At a meeting at which the contract was discussed, Cllr Stone noted that many other local authorities were bringing services back in house after having contracted them out and she questioned “why further exploration of a joint contract with Kettering and Corby Councils had not been fully considered and spoke of preference that the company be British”.

Enterprise/Amey

Veolia will succeed Amey as contractor for the environmental services work – the contract was originally let to Enterprise which was acquired by Amey in 2013 on a two council basis with Enterprise also serving Daventry council. In December 2017 it was announced that a new collection service for Daventry will start in June 2018 and be delivered by Daventry Norse, a new joint venture between the council and Norse Commercial Services involving commingled dry recycling.

Smart technology

In Northampton, Veolia said that to improve collection efficiency it will be introducing its municipal smart technology known as ‘ECHO’ which tracks vehicles, confirms tasks, changes routes and adds collections into the system in real-time, enabling the delivery of a tailored service that can react to day-to-day occurrences across all services.

Commenting on the contract, Estelle Brachlianoff, senior executive vice president, Veolia UK and Ireland, said: “We are very pleased to have the opportunity to improve the local environment for the communities in Northampton. Our teams are committed to providing an effective service to help increase recycling rates across the borough enabling it to better realise the value of its recycling as a valuable commodity.”

Northampton Guildhall: Northampton’s Labour group leader said she would prefer a British company for the contract

Quality

Northampton’s cabinet member for environment, Cllr Mike Hallam, added: “Veolia is offering services at a level people deserve and our residents made it clear that the new environmental services provision needed to be of excellent quality. The changes outlined in the winning bid demonstrate an understanding of the complex issues we’ve faced during the past decade and offer practical solutions.”

The new services include responsibility for recycling food and green waste, with dry mixed recycling going to “local materials recovery facilities”, improved reuse of bulky items and kerbside collections of small electrical items. New wheeled bins for recycling, will be issued to all properties that currently have wheeled bins.

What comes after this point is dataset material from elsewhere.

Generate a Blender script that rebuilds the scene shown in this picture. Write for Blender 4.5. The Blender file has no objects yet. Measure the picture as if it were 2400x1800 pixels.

Veolia highlighted that under the new contract: “The new bin will replace the boxes that are currently used, enabling residents to store their recycling in one container, eliminating the need to separate the different materials. The use of a wheeled bin will also eliminate the issue caused by materials being blown out of recycling boxes by the wind.”

“Veolia is offering services at a level people deserve”


Cllr Mike Hallam
Northampton borough council

Residents

At the Cabinet meeting last month discussing the contract award, Cllr Hallam noted that commingling had been requested by a large number of residents as part of the consultation process.

And, he he told councillors that the decision to not bring the contract back in house had been made at the very beginning of the process. Minutes of the meeting report that the councillor “further reported that not only were the new contractors entrepreneurial but the innovativeness of the contract would see many new trial features”.

Two bidders had been shortlisted for the work, for the contract to either be inclusive or exclusive of the cost of Vehicles, Equipment and Containers to be used to deliver the services. “This approach,” said the authority, “has enabled the Council to evaluate the option of using its own sources of funding for the purchase of these assets instead of the bidders cost of capital.”